Through marketing analytics, the business would then know to A/B test the landing page to improve conversions, while adjusting the social media campaign to reduce spend wastage.

While marketing analytics help businesses to acquire customers, they also need to understand how to engage and keep them–this is the vital insight product analytics unlocks.

Using Product Analytics for Retention and Product Development

With the acquisition of a new customer 5 to 25 times higher than keeping one, understanding the customer’s interaction with a product post-acquisition and what drives retention is business critical. 

Product analytics provide insights into the performance of a product and the customer’s engagement with it. By analysing the full customer journey, across all interactions, product analytics help companies understand retention and churn, the behaviour of different user segments and impact of product changes on them, as well as conversions. 

The depth and breadth of analytics required depends on a company’s goals and the data the product provides. For example, Telecom companies have live and historical data and need to understand onboarding, churn rate and customer service interactions.

Whereas a company offering single-use products will have less extensive data and is focused on conversion, delivery, and repeat purchases. 

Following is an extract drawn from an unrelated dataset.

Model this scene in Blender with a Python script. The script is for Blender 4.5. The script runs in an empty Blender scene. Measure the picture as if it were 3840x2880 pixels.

Using Marketing and Product Analytics Together

While marketing analytics provide the insights businesses need at the top of the funnel, product analytics shine a light on the acquired customer. Although both serve their respective departments well, their power is truly harnessed when used alongside one another.

Successful businesses will use both to create the granular view of the customer journey, their marketing efforts, and product usage–which is critical to driving revenue.